>> BEGIN
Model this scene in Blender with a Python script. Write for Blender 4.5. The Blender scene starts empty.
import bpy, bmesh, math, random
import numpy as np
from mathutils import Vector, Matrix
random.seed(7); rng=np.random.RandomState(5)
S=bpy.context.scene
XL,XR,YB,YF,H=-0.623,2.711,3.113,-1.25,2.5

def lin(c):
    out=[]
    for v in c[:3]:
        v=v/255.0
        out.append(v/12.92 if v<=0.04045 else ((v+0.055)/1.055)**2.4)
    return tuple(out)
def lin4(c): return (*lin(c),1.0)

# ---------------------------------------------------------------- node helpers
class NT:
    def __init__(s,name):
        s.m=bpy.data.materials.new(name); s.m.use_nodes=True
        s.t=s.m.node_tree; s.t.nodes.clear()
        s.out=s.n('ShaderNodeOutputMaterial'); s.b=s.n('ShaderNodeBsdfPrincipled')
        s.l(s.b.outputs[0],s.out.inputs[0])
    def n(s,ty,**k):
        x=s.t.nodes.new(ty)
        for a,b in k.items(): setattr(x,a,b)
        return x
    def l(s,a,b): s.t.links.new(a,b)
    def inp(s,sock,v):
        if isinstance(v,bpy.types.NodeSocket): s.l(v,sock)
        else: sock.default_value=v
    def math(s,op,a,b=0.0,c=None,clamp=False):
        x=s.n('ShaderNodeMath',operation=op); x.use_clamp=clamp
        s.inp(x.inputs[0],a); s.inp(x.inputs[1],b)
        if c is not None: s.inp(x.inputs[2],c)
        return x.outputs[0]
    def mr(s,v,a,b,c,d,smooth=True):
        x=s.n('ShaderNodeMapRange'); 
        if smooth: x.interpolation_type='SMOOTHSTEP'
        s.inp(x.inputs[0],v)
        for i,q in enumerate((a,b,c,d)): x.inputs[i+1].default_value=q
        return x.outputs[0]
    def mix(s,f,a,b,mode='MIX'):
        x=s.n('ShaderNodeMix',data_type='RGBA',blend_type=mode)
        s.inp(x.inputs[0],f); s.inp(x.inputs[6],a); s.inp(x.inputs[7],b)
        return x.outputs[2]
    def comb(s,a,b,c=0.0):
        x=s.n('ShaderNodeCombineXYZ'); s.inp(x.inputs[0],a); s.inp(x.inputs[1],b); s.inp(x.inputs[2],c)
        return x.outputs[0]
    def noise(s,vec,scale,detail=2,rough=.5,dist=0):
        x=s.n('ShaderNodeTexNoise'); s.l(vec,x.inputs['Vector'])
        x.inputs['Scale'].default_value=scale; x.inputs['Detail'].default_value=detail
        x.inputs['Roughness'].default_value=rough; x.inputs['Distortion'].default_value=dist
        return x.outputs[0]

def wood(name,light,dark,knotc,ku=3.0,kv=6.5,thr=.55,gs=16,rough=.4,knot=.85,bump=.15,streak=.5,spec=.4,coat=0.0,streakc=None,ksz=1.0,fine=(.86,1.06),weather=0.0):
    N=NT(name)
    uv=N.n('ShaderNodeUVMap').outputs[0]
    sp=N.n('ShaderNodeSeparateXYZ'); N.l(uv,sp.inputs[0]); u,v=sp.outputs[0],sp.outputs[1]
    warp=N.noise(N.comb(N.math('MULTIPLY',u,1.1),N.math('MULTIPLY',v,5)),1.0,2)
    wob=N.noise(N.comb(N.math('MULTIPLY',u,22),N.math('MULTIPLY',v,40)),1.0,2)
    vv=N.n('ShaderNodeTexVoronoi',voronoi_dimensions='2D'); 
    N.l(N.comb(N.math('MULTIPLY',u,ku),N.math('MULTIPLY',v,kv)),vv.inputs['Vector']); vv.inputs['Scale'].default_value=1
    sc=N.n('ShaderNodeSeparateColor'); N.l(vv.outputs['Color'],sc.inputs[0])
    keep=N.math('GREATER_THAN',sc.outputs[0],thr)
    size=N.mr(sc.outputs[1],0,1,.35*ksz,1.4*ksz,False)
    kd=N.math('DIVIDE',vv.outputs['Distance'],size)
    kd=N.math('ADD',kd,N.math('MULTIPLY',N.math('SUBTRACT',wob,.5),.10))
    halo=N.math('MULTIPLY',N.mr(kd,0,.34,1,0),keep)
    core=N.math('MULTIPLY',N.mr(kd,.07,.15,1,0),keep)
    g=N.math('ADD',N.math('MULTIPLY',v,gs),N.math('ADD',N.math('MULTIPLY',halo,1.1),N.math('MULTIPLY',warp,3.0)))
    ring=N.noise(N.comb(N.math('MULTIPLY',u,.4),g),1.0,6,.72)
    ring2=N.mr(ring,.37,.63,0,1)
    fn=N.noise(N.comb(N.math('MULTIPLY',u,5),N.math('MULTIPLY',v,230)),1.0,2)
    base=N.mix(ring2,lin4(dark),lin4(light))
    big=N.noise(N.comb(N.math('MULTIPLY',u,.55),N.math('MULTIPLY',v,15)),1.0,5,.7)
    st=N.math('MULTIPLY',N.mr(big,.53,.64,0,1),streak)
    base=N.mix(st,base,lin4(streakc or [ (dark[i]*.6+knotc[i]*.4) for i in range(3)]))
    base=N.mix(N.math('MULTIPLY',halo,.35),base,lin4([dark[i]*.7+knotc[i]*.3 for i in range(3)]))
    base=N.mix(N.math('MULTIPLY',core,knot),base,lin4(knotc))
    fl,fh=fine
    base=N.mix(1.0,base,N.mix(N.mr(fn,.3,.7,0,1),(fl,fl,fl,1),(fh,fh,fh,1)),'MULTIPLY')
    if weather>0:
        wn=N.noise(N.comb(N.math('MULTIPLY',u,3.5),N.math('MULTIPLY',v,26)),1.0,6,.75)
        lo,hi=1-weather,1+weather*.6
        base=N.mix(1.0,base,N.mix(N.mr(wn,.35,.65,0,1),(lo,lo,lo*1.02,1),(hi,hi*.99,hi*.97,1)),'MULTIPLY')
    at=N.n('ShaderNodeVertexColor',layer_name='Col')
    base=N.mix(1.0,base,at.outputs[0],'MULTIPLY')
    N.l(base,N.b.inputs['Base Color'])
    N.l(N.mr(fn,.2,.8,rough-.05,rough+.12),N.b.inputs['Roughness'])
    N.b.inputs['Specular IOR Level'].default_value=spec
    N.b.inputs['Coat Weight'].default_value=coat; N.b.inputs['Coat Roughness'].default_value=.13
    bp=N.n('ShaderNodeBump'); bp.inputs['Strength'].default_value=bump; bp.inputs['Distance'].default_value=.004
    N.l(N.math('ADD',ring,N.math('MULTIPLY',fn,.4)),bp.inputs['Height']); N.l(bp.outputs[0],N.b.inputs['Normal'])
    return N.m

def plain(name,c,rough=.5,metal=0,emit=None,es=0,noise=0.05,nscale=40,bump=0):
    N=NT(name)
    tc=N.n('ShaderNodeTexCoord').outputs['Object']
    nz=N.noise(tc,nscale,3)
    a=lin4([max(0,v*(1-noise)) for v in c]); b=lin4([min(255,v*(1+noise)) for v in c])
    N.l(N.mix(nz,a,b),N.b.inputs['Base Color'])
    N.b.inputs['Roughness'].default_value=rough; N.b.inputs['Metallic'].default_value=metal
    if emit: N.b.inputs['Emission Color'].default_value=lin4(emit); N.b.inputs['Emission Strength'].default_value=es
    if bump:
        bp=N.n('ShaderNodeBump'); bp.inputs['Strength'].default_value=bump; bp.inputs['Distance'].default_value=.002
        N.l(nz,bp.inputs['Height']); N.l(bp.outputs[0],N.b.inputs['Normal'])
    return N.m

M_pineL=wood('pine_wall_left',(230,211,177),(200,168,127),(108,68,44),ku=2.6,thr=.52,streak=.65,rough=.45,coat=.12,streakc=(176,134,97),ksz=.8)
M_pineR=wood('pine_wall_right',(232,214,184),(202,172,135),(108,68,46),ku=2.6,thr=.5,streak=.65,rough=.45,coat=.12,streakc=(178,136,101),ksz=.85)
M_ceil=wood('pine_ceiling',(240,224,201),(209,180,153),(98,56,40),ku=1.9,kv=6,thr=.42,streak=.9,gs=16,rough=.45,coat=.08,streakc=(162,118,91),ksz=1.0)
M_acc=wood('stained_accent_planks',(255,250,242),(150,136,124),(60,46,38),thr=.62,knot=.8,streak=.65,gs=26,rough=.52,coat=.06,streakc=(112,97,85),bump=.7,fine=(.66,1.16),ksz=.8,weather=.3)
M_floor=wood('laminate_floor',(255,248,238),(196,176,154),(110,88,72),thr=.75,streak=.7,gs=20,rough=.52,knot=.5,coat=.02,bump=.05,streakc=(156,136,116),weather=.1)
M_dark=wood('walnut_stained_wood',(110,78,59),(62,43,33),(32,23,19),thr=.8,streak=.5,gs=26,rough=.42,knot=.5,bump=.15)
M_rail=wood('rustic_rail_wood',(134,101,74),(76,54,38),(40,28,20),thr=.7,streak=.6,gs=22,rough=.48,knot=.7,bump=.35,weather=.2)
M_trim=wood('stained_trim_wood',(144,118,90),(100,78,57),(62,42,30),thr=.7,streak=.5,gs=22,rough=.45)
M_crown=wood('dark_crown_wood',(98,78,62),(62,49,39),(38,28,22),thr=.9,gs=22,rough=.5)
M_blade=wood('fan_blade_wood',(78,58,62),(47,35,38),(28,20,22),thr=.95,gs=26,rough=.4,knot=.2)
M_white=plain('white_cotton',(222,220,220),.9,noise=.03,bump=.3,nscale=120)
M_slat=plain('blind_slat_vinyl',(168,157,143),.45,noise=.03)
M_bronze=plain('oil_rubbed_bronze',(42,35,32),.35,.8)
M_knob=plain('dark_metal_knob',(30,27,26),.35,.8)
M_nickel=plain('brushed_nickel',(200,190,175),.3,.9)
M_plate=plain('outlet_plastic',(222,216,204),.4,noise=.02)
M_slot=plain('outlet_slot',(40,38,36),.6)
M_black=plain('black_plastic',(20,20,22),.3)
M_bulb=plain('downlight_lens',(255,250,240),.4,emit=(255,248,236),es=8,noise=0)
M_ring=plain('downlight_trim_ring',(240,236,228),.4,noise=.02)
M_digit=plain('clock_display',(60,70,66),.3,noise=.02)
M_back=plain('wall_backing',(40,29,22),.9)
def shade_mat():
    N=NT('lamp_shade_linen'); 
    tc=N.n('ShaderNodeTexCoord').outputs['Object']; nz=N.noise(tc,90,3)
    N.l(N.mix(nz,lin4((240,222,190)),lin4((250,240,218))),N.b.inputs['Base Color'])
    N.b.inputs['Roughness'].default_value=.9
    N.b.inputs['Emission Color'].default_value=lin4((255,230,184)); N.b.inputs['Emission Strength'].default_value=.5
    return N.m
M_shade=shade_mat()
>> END
Required task:
From the top of the listing above, restate each line word for word up to and including the line with "XL,XR,YB,YF,H=-0.623,2.711,3.113,-1.25,2.5"; add nothing else.

Solution to the exercise:
Model this scene in Blender with a Python script. Write for Blender 4.5. The Blender scene starts empty.
import bpy, bmesh, math, random
import numpy as np
from mathutils import Vector, Matrix
random.seed(7); rng=np.random.RandomState(5)
S=bpy.context.scene
XL,XR,YB,YF,H=-0.623,2.711,3.113,-1.25,2.5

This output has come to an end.